One other thing really resonated with me after I had that experience of being yelled at for not being at my desk when some person decided they needed to talk to me right then and there and apparently had to talk to someone else because the three minutes I was away from my desk was too much to wait. One of my favorite movies is Office Space. When I got the DVD and saw the special features, I saw this deleted scene where Lumberg is asking Peter where he was during this one ten minute period a week ago Tuesday, because he came by Peter’s desk and he wasn’t there. So he says he was probably in the bathroom, and Lumberg asks him what kind of shoes he was wearing because he looked under the stalls and didn’t see his shoes. It was literally that bad, if I had to go to the bathroom, I could hear about it 2 weeks later that someone came by during that 5 minutes.

You really want to get Dilbert, work for a large company for a year.

90s_kid's avatar

Dilbert was in my paper all the time. Only about ½ I actually get, and ½ of those are funny. Too much office terms. Maybe it is more adult humor, which I actually sppreciate a lot.

Jeruba's avatar

If you don’t get Dilbert jokes, consider yourself fortunate. You haven’t submitted to enough torture in the corporate nuthouse for the sake of a paycheck.

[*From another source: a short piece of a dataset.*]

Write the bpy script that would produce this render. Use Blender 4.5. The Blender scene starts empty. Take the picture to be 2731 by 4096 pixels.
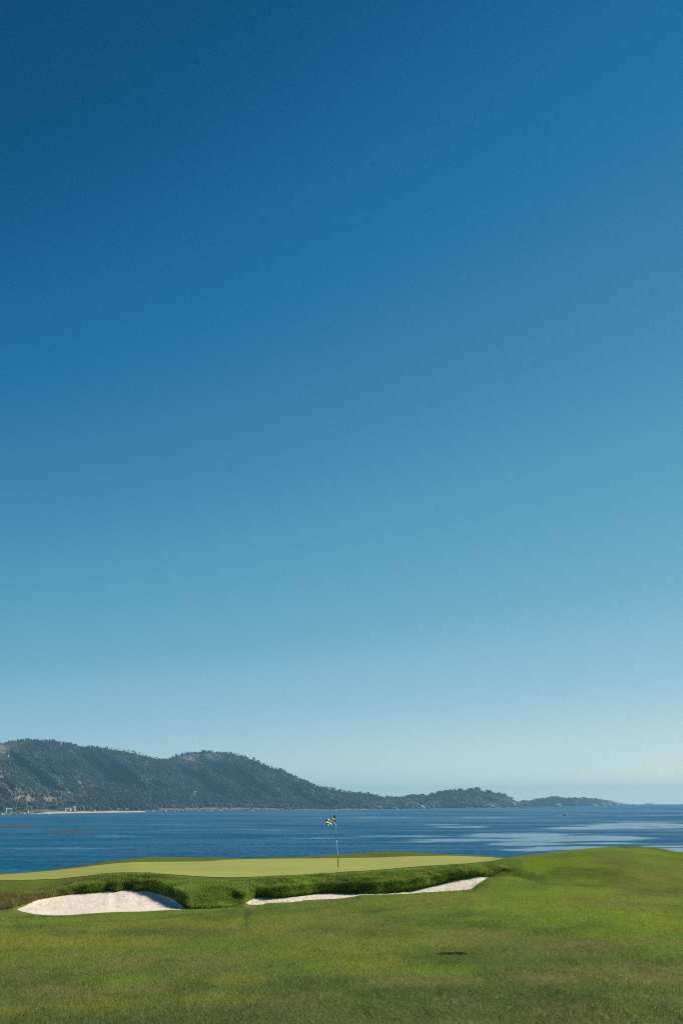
import bpy, bmesh, math, random
import numpy as np
from mathutils import Matrix, Vector, Euler

random.seed(7)
rng = np.random.default_rng(7)
R = math.radians
scene = bpy.context.scene

# ------------------------------------------------------------------ camera
W0, H0 = 2731.0, 4096.0          # size of the photograph the outlines were traced on
EYE = 22.0                       # eye height above the sea
PITCH, ROLL = R(16.3), R(-0.30)
LENS = 35.0
FPX = H0 * LENS / 36.0
cam_data = bpy.data.cameras.new('camera')
cam = bpy.data.objects.new('camera', cam_data)
scene.collection.objects.link(cam)
scene.camera = cam
cam_data.sensor_fit = 'VERTICAL'
cam_data.sensor_height = 36.0
cam_data.lens = LENS
cam_data.clip_start = 0.1
cam_data.clip_end = 60000.0
CM = (Matrix.Rotation(math.pi / 2 + PITCH, 3, 'X') @ Matrix.Rotation(ROLL, 3, 'Z'))
cam.location = (0, 0, EYE)
cam.rotation_euler = CM.to_euler()

# ------------------------------------------------------------------ sky and sun
SUN_AZ, SUN_EL = R(50), R(35)    # to the right of the view, a little beyond the scene
world = bpy.data.worlds.new('World')
scene.world = world
world.use_nodes = True
wt = world.node_tree
wt.nodes.clear()
sky = wt.nodes.new('ShaderNodeTexSky')
sky.sky_type = 'NISHITA'
sky.sun_disc = False
sky.sun_elevation = SUN_EL
sky.sun_rotation = SUN_AZ
sky.altitude = 0
sky.air_density = 1.0
sky.dust_density = 0.0
sky.ozone_density = 6.0
bg = wt.nodes.new('ShaderNodeBackground')
bg.inputs['Strength'].default_value = 0.081
wo = wt.nodes.new('ShaderNodeOutputWorld')
# colour of a very clear, deep blue autumn sky, laid over the brightness of the physical sky
sep = wt.nodes.new('ShaderNodeSeparateColor')
wt.links.new(sky.outputs['Color'], sep.inputs[0])
lum = wt.nodes.new('ShaderNodeMath'); lum.operation = 'MULTIPLY'; lum.inputs[1].default_value = 0.1 / 1.3
wt.links.new(sep.outputs[0], lum.inputs[0])
ramp = wt.nodes.new('ShaderNodeValToRGB')
SKY_RAMP = [(.06, (0, .045, .15)), (.08, (.001, .075, .20)), (.091, (.003, .115, .280)), (.107, (.010, .160, .340)), (.128, (.032, .205, .385)),
            (.146, (.047, .250, .440)), (.171, (.076, .305, .480)), (.207, (.120, .360, .525)), (.254, (.165, .410, .560)), (.297, (.235, .480, .625)),
            (.365, (.300, .540, .660)), (.66, (.74, .86, .76)), (.87, (1.34, 1.16, .68)), (1.2, (1.55, 1.28, .66))]
cr = ramp.color_ramp
while len(cr.elements) < len(SKY_RAMP): cr.elements.new(0.5)
for el_, (p_, c_) in zip(cr.elements, SKY_RAMP):
    el_.position = p_ / 1.3
    el_.color = (c_[0] / 2, c_[1] / 2, c_[2] / 2, 1)
wt.links.new(lum.outputs[0], ramp.inputs['Fac'])
sk_out = wt.nodes.new('ShaderNodeVectorMath'); sk_out.operation = 'SCALE'; sk_out.inputs['Scale'].default_value = 20.0
wt.links.new(ramp.outputs['Color'], sk_out.inputs[0])
wt.links.new(sk_out.outputs[0], bg.inputs['Color'])
wt.links.new(bg.outputs['Background'], wo.inputs['Surface'])

sun_data = bpy.data.lights.new('sun', 'SUN')
sun_data.energy = 5.0
sun_data.angle = R(0.5)
sun_data.color = (1.0, 0.91, 0.78)
sun = bpy.data.objects.new('sun', sun_data)
scene.collection.objects.link(sun)
sdir = Vector((math.sin(SUN_AZ) * math.cos(SUN_EL), math.cos(SUN_AZ) * math.cos(SUN_EL), math.sin(SUN_EL)))
sun.rotation_euler = sdir.to_track_quat('Z', 'Y').to_euler()
sun.location = (30, 30, 60)

scene.view_settings.view_transform = 'Standard'
scene.view_settings.look = 'None'
scene.view_settings.exposure = 0.3
scene.view_settings.gamma = 1.0
scene.view_settings.use_curve_mapping = False
scene.render.engine = 'CYCLES'
scene.cycles.use_denoising = False
scene.cycles.filter_width = 1.15
scene.cycles.max_bounces = 6
scene.cycles.diffuse_bounces = 2
scene.cycles.glossy_bounces = 2
scene.cycles.transmission_bounces = 3
scene.cycles.volume_bounces = 0
scene.cycles.transparent_max_bounces = 4

# ------------------------------------------------------------------ helpers
CMN = np.array(CM)
RE = 7.4e6                       # earth radius with refraction: the sea curves away


def ray(px, py):
    px = np.asarray(px, float); py = np.asarray(py, float)
    d = np.stack([(px - W0 / 2) / FPX, -(py - H0 / 2) / FPX, -np.ones(np.broadcast(px, py).shape)], -1)
    return d @ CMN.T


def at(px, py, Y):
    """world point seen at a traced point of the photograph, Y metres away"""
    d = ray(px, py)
    t = np.asarray(Y, float) / d[..., 1]
    p = d * t[..., None]
    p[..., 2] += EYE
    return p


def on_sea(px, py):
    """world point of the sea surface on a traced ray"""
    d = ray(px, py)
    t = -EYE / d[..., 2]
    for _ in range(6):
        X, Y = d[..., 0] * t, d[..., 1] * t
        t = -(EYE + (X * X + Y * Y) / (2 * RE)) / d[..., 2]
    p = d * t[..., None]
    p[..., 2] += EYE
    return p


def px_of(X, Y, Z):
    v = np.stack([X, Y, Z - EYE], -1) @ CMN
    return W0 / 2 + FPX * v[..., 0] / -v[..., 2], H0 / 2 - FPX * v[..., 1] / -v[..., 2]


def _hash(ix, iy, seed):
    h = (ix.astype(np.int64) * 374761393 + iy.astype(np.int64) * 668265263 + seed * 974634777) & 0xFFFFFFFF
    h = ((h ^ (h >> 13)) * 1274126177) & 0xFFFFFFFF
    h = (h ^ (h >> 16)) & 0xFFFFFF
    return h / float(0xFFFFFF)


def vnoise(x, y, seed=0):
    x = np.asarray(x, float); y = np.asarray(y, float)
    ix, iy = np.floor(x), np.floor(y)
    fx, fy = x - ix, y - iy
    fx = fx * fx * (3 - 2 * fx); fy = fy * fy * (3 - 2 * fy)
    a = _hash(ix, iy, seed); b = _hash(ix + 1, iy, seed)
    c = _hash(ix, iy + 1, seed); d = _hash(ix + 1, iy + 1, seed)
    return (a * (1 - fx) + b * fx) * (1 - fy) + (c * (1 - fx) + d * fx) * fy


def fbm(x, y, oct=4, seed=0, gain=0.5):
    s, a, n = 0.0, 1.0, 0.0
    for k in range(oct):
        s = s + a * vnoise(x * 2 ** k + 17.3 * k, y * 2 ** k - 9.1 * k, seed + k)
        n += a; a *= gain
    return s / n                 # 0..1


def sstep(a, b, x):
    t = np.clip((x - a) / (b - a), 0, 1)
    return t * t * (3 - 2 * t)


def mesh_np(name, verts, faces, mats, smooth=False, attrs=None, mat_idx=None, parent=None, link=True):
    """one mesh from numpy arrays; faces is (n,3) or (n,4)"""
    verts = np.ascontiguousarray(verts, np.float32)
    faces = np.ascontiguousarray(faces, np.int32)
    k = faces.shape[1]
    me = bpy.data.meshes.new(name)
    me.vertices.add(len(verts)); me.vertices.foreach_set('co', verts.ravel())
    me.loops.add(faces.size); me.loops.foreach_set('vertex_index', faces.ravel())
    me.polygons.add(len(faces))
    me.polygons.foreach_set('loop_start', np.arange(0, faces.size, k, dtype=np.int32))
    me.polygons.foreach_set('loop_total', np.full(len(faces), k, np.int32))
    if mat_idx is not None:
        me.polygons.foreach_set('material_index', np.ascontiguousarray(mat_idx, np.int32))
    me.update(calc_edges=True)
    me.polygons.foreach_set('use_smooth', np.full(len(faces), smooth, bool))
    for an, arr in (attrs or {}).items():
        arr = np.asarray(arr, np.float32)
        if arr.ndim == 1:
            a = me.attributes.new(an, 'FLOAT', 'POINT'); a.data.foreach_set('value', arr)
        else:
            a = me.attributes.new(an, 'FLOAT_COLOR', 'POINT')
            c = np.ones((len(arr), 4), np.float32); c[:, :3] = arr
            a.data.foreach_set('color', c.ravel())
    for m in (mats if isinstance(mats, (list, tuple)) else [mats]):
        me.materials.append(m)
    if not link:
        return me
    return link_obj(name, me, parent)


def link_obj(name, data, parent=None):
    o = bpy.data.objects.new(name, data)
    scene.collection.objects.link(o)
    if parent is not None:
        o.parent = parent
    return o


def tag(o, label=None, cat=None, group=None, kind=None):
    if label: o['label'] = label
    if cat: o['category'] = cat
    if group: o['group'] = group
    if kind: o['kind'] = kind
    return o


def empty(name, loc, rz=0.0):
    o = bpy.data.objects.new(name, None)
    scene.collection.objects.link(o)
    o.location = loc; o.rotation_euler = (0, 0, rz)
    return o


def grid_faces(nr, nc):
    i = np.arange(nr * nc).reshape(nr, nc)
    return np.stack([i[:-1, :-1].ravel(), i[:-1, 1:].ravel(), i[1:, 1:].ravel(), i[1:, :-1].ravel()], -1)


def copy_tree(o, parent=None):
    c = o.copy(); scene.collection.objects.link(c)
    if parent is not None: c.parent = parent
    for ch in list(o.children): copy_tree(ch, c)
    return c


class N:
    """tiny node-tree builder"""
    def __init__(self, name):
        self.m = bpy.data.materials.new(name); self.m.use_nodes = True
        self.t = self.m.node_tree; self.t.nodes.clear()
        self.out = self.t.nodes.new('ShaderNodeOutputMaterial')
    def n(self, typ, **kw):
        nd = self.t.nodes.new('ShaderNode' + typ)
        for k, v in kw.items():
            if k.startswith('i_'):
                key = k[2:]
                key = int(key) if key.isdigit() else key.replace('_', ' ')
                if hasattr(v, 'links') or hasattr(v, 'is_linked'): self.t.links.new(v, nd.inputs[key])
                else: nd.inputs[key].default_value = v
            else: setattr(nd, k, v)
        return nd
    def l(self, a, b): self.t.links.new(a, b)
    def attr(self, name): return self.n('Attribute', attribute_name=name)
    def pos(self): return self.n('NewGeometry').outputs['Position']
    def noise(self, scale, vec=None, detail=4, rough=0.55):
        nd = self.n('TexNoise'); nd.inputs['Scale'].default_value = scale
        nd.inputs['Detail'].default_value = detail; nd.inputs['Roughness'].default_value = rough
        self.l(vec if vec is not None else self.pos(), nd.inputs['Vector']); return nd
    def ramp(self, fac, stops):
        nd = self.n('ValToRGB'); cr = nd.color_ramp
        while len(cr.elements) < len(stops): cr.elements.new(0.5)
        for e, (p, c) in zip(cr.elements, stops):
            e.position = p; e.color = (*c, 1) if len(c) == 3 else c
        self.l(fac, nd.inputs['Fac']); return nd
    def maprange(self, v, a, b, c, d):
        nd = self.n('MapRange'); nd.inputs[1].default_value = a; nd.inputs[2].default_value = b
        nd.inputs[3].default_value = c; nd.inputs[4].default_value = d; self.l(v, nd.inputs[0]); return nd.outputs[0]
    def mul(self, col, fac):
        nd = self.n('Mix', data_type='RGBA', blend_type='MULTIPLY'); nd.inputs[0].default_value = 1.0
        self.l(col, nd.inputs[6]); self.l(fac, nd.inputs[7]); return nd.outputs[2]
    def mix(self, fac, a, b):
        nd = self.n('Mix', data_type='RGBA')
        for v, i in ((fac, 0), (a, 6), (b, 7)):
            if hasattr(v, 'is_linked'): self.l(v, nd.inputs[i])
            else: nd.inputs[i].default_value = v if i == 0 else (*v, 1)
        return nd.outputs[2]
    def bump(self, h, strength, dist):
        nd = self.n('Bump'); nd.inputs['Strength'].default_value = strength; nd.inputs['Distance'].default_value = dist
        self.l(h, nd.inputs['Height']); return nd.outputs['Normal']
    def principled(self, col=None, rough=0.8, spec=0.3, normal=None):
        nd = self.n('BsdfPrincipled'); nd.inputs['Roughness'].default_value = rough
        nd.inputs['Specular IOR Level'].default_value = spec
        if col is not None:
            if hasattr(col, 'is_linked'): self.l(col, nd.inputs['Base Color'])
            else: nd.inputs['Base Color'].default_value = (*col, 1)
        if normal is not None: self.l(normal, nd.inputs['Normal'])
        return nd
    def done(self, sh):
        self.l(sh, self.out.inputs['Surface']); return self.m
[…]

I once heard that you could gauge the health of a company by how many Dilbert strips were posted in (or outside) the cubicles. That turns out to be false. When people still dare to post the Dilbert strips, things haven’t yet got as bad as they can get.

peridot's avatar

@Jeruba Agree. It’s when management gets their panties in a twist and prohibits Dilbert comics from being put up that you’re really in the cacky. Some management types are self-aware enough to see themselves reflected in the Pointy-Haired Boss’ habits, but just… can’t… seem to knock it off. Management types are not exactly renowned for their ability to laugh at themselves.

Jeruba's avatar

No, no, @peridot, it’s not about prohibition. I’ve never heard of any company doing that, and chances are good it would backfire. No need, anyway: fear will do the job. You know it’s really bad when people are afraid to display subversive Dilbert cartoons because that would call attention to their attitude. When the threat of layoffs looms every quarter, most people lie low—or kiss ass, just as in a Dilbert cartoon.